Leave out the images and repeat the listing below without a single change.
──────
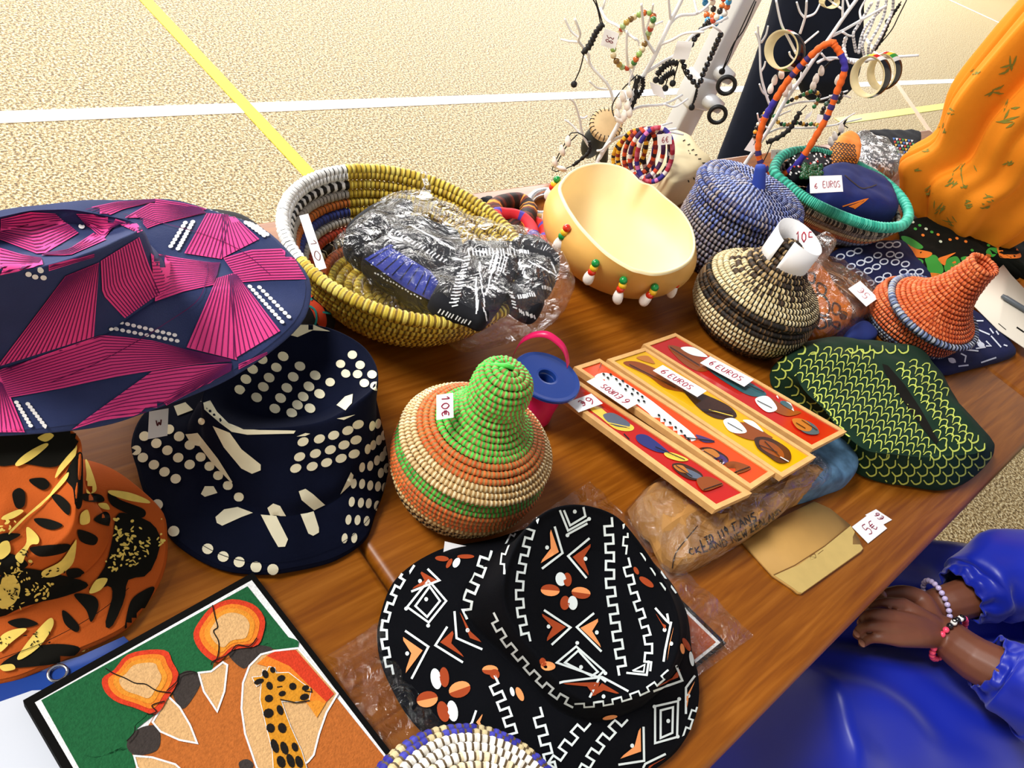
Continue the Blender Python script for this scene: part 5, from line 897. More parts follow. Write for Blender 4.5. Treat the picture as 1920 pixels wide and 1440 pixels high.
cloth('indigo_cloth', t5([(330, 405), (480, 360), (680, 325), (890, 315), (1010, 450), (1150, 590), (1060, 640), (900, 640), (840, 740), (720, 790), (600, 720), (440, 540)]), TZ + .001, .022, [indigo, wring], 'folded indigo cloth with rows of white rings behind the orange basket', 'cloth',
      rings_at('t5', [(405, 432), (485, 405), (545, 385), (490, 508), (565, 480), (628, 455), (550, 570), (625, 542), (690, 512), (640, 640), (712, 612), (775, 582), (705, 720), (770, 692), (835, 660), (720, 340), (790, 338), (850, 335), (700, 420), (800, 412), (870, 420), (750, 470), (840, 475), (920, 490), (905, 552), (970, 555), (1030, 550), (1020, 620), (1090, 620)], 7.5, 5, 2.4, -10))
cloth('indigo_cloth', t5([(1390, 860), (1480, 880), (1700, 1050), (1785, 1165), (1765, 1225), (1500, 1300), (1180, 1365), (1050, 1250), (1150, 1050)]), TZ + .001, .02, [indigo, wring], 'folded indigo cloth with white marks in front of the paper sheets', 'cloth',
      lambda D: [D.line(t5(q), 2.6, 1) for q in ([(1470, 940), (1540, 940)], [(1450, 990), (1590, 1050)], [(1590, 1000), (1620, 1040)], [(1600, 1060), (1680, 1150)], [(1560, 1100), (1600, 1140), (1560, 1140)], [(1400, 1170), (1500, 1180)], [(1420, 1110), (1500, 1090), (1550, 1150), (1480, 1160)], [(1360, 1200), (1400, 1220), (1390, 1270)], [(1260, 1240), (1320, 1270)], [(1340, 1300), (1420, 1290)], [(1520, 1270), (1640, 1230)], [(1700, 1130), (1730, 1140)], [(1640, 1020), (1660, 1050)])] + [D.dot(*t5([q])[0], 7, 5, 20, 1) for q in ((1470, 1100), (1520, 1130), (1290, 1255))])
orl = mat('orange_leopard_cotton', '#d87414', .85, .2, var=.1, vscale=30); dkb = mat('dark_brown_print', '#2a1a14', .85)
cloth('printed_cloth', t5([(100, 520), (180, 510), (260, 590), (340, 720), (460, 880), (465, 960), (380, 1020), (250, 1085), (170, 1060), (130, 900), (90, 700)]), TZ + .001, .035, [orl, dkb], 'orange leopard print cloth in clear wrap beside the cream and brown basket', 'cloth',
      lambda D: [D.line([tuple(p) for p in spl(t5(q), 14, True)], 4.2, 1, True) for q in ([(150, 560), (200, 570), (190, 640), (140, 620)], [(230, 640), (290, 680), (270, 740), (220, 700)], [(190, 740), (270, 740), (320, 830), (290, 900), (230, 880), (190, 820)], [(350, 800), (400, 830), (380, 890), (340, 870)], [(200, 930), (260, 920), (290, 980), (230, 1000)], [(330, 960), (390, 950), (390, 1000)])] + [D.blob(t5(q), 1, 6) for q in ([(400, 860), (460, 880), (440, 930), (400, 920)], [(140, 660), (180, 680), (170, 740), (140, 720)], [(300, 900), (340, 930), (310, 990)])])
cloth('feather_bundle', t5([(190, 490), (320, 520), (420, 560), (560, 640), (640, 720), (680, 820), (560, 920), (480, 860), (380, 730), (260, 580)]), TZ + .002, .03, [mat('brown_feathers', '#5c3820', .8, var=.3, vscale=50), mat('pale_quill', '#a07a54', .8)], 'dark brown feather bundle in clear wrap behind the orange leopard cloth', 'bundle',
      lambda D: [D.line([tuple(p) for p in spl(t5(q), 12)], [.6, 2.6, .6], 1) for q in ([(230, 520), (380, 580), (460, 640)], [(280, 580), (420, 680), (520, 760)], [(330, 640), (450, 760), (540, 860)], [(300, 530), (480, 620), (600, 720)], [(420, 590), (560, 690), (640, 790)])], wr=.006)
g = G(); pad(g, t5([(70, 470), (300, 480), (560, 610), (730, 760), (690, 880), (560, 960), (400, 1060), (200, 1100), (110, 1000), (60, 700)]), TZ + .001, .045, 80, wr=.008, ws=30); o = g.build('plastic_bag', film); tag(o, 'clear plastic bag round the leopard cloth and feathers', 'bag')
tg = pxtag('price_tag', o, t5([(605, 825), (475, 682), (555, 622), (712, 757)]), TZ + .05, [('5e', .25, .3, .75, .75)], ink='#b03048'); tg['label'] = 'white tag reading 5 euros upside down'
g = G(); pad(g, t4([(960, 600), (1040, 590), (1095, 640), (1080, 690), (1020, 720), (960, 700)]), TZ + .085, .02, 40, wr=.005, ws=60, zb=TZ + .05); g.build('bag_corner', film, o)
cloth('blue_cloth', t5([(470, 1010), (590, 960), (680, 1060), (640, 1120), (520, 1130), (420, 1110)]), TZ + .001, .02, mat('navy_blue_cloth', '#162a6a', .8), 'plain blue cloth peeping between leopard cloth and green cap', 'cloth')
grn = mat('dark_floral_cotton', '#0b0d08', .9, .1, var=.2, vscale=40); gpr = mat('green_floral_print', '#2f8a2a', .85); opr = mat('orange_floral_print', '#d8701a', .85); ppr = mat('pale_floral_print', '#b8c0a8', .85)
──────
= WRITTEN SOLUTION =
Continue the Blender Python script for this scene: part 5, from line 897. More parts follow. Write for Blender 4.5. Treat the picture as 1920 pixels wide and 1440 pixels high.
cloth('indigo_cloth', t5([(330, 405), (480, 360), (680, 325), (890, 315), (1010, 450), (1150, 590), (1060, 640), (900, 640), (840, 740), (720, 790), (600, 720), (440, 540)]), TZ + .001, .022, [indigo, wring], 'folded indigo cloth with rows of white rings behind the orange basket', 'cloth',
      rings_at('t5', [(405, 432), (485, 405), (545, 385), (490, 508), (565, 480), (628, 455), (550, 570), (625, 542), (690, 512), (640, 640), (712, 612), (775, 582), (705, 720), (770, 692), (835, 660), (720, 340), (790, 338), (850, 335), (700, 420), (800, 412), (870, 420), (750, 470), (840, 475), (920, 490), (905, 552), (970, 555), (1030, 550), (1020, 620), (1090, 620)], 7.5, 5, 2.4, -10))
cloth('indigo_cloth', t5([(1390, 860), (1480, 880), (1700, 1050), (1785, 1165), (1765, 1225), (1500, 1300), (1180, 1365), (1050, 1250), (1150, 1050)]), TZ + .001, .02, [indigo, wring], 'folded indigo cloth with white marks in front of the paper sheets', 'cloth',
      lambda D: [D.line(t5(q), 2.6, 1) for q in ([(1470, 940), (1540, 940)], [(1450, 990), (1590, 1050)], [(1590, 1000), (1620, 1040)], [(1600, 1060), (1680, 1150)], [(1560, 1100), (1600, 1140), (1560, 1140)], [(1400, 1170), (1500, 1180)], [(1420, 1110), (1500, 1090), (1550, 1150), (1480, 1160)], [(1360, 1200), (1400, 1220), (1390, 1270)], [(1260, 1240), (1320, 1270)], [(1340, 1300), (1420, 1290)], [(1520, 1270), (1640, 1230)], [(1700, 1130), (1730, 1140)], [(1640, 1020), (1660, 1050)])] + [D.dot(*t5([q])[0], 7, 5, 20, 1) for q in ((1470, 1100), (1520, 1130), (1290, 1255))])
orl = mat('orange_leopard_cotton', '#d87414', .85, .2, var=.1, vscale=30); dkb = mat('dark_brown_print', '#2a1a14', .85)
cloth('printed_cloth', t5([(100, 520), (180, 510), (260, 590), (340, 720), (460, 880), (465, 960), (380, 1020), (250, 1085), (170, 1060), (130, 900), (90, 700)]), TZ + .001, .035, [orl, dkb], 'orange leopard print cloth in clear wrap beside the cream and brown basket', 'cloth',
      lambda D: [D.line([tuple(p) for p in spl(t5(q), 14, True)], 4.2, 1, True) for q in ([(150, 560), (200, 570), (190, 640), (140, 620)], [(230, 640), (290, 680), (270, 740), (220, 700)], [(190, 740), (270, 740), (320, 830), (290, 900), (230, 880), (190, 820)], [(350, 800), (400, 830), (380, 890), (340, 870)], [(200, 930), (260, 920), (290, 980), (230, 1000)], [(330, 960), (390, 950), (390, 1000)])] + [D.blob(t5(q), 1, 6) for q in ([(400, 860), (460, 880), (440, 930), (400, 920)], [(140, 660), (180, 680), (170, 740), (140, 720)], [(300, 900), (340, 930), (310, 990)])])
cloth('feather_bundle', t5([(190, 490), (320, 520), (420, 560), (560, 640), (640, 720), (680, 820), (560, 920), (480, 860), (380, 730), (260, 580)]), TZ + .002, .03, [mat('brown_feathers', '#5c3820', .8, var=.3, vscale=50), mat('pale_quill', '#a07a54', .8)], 'dark brown feather bundle in clear wrap behind the orange leopard cloth', 'bundle',
      lambda D: [D.line([tuple(p) for p in spl(t5(q), 12)], [.6, 2.6, .6], 1) for q in ([(230, 520), (380, 580), (460, 640)], [(280, 580), (420, 680), (520, 760)], [(330, 640), (450, 760), (540, 860)], [(300, 530), (480, 620), (600, 720)], [(420, 590), (560, 690), (640, 790)])], wr=.006)
g = G(); pad(g, t5([(70, 470), (300, 480), (560, 610), (730, 760), (690, 880), (560, 960), (400, 1060), (200, 1100), (110, 1000), (60, 700)]), TZ + .001, .045, 80, wr=.008, ws=30); o = g.build('plastic_bag', film); tag(o, 'clear plastic bag round the leopard cloth and feathers', 'bag')
tg = pxtag('price_tag', o, t5([(605, 825), (475, 682), (555, 622), (712, 757)]), TZ + .05, [('5e', .25, .3, .75, .75)], ink='#b03048'); tg['label'] = 'white tag reading 5 euros upside down'
g = G(); pad(g, t4([(960, 600), (1040, 590), (1095, 640), (1080, 690), (1020, 720), (960, 700)]), TZ + .085, .02, 40, wr=.005, ws=60, zb=TZ + .05); g.build('bag_corner', film, o)
cloth('blue_cloth', t5([(470, 1010), (590, 960), (680, 1060), (640, 1120), (520, 1130), (420, 1110)]), TZ + .001, .02, mat('navy_blue_cloth', '#162a6a', .8), 'plain blue cloth peeping between leopard cloth and green cap', 'cloth')
grn = mat('dark_floral_cotton', '#0b0d08', .9, .1, var=.2, vscale=40); gpr = mat('green_floral_print', '#2f8a2a', .85); opr = mat('orange_floral_print', '#d8701a', .85); ppr = mat('pale_floral_print', '#b8c0a8', .85)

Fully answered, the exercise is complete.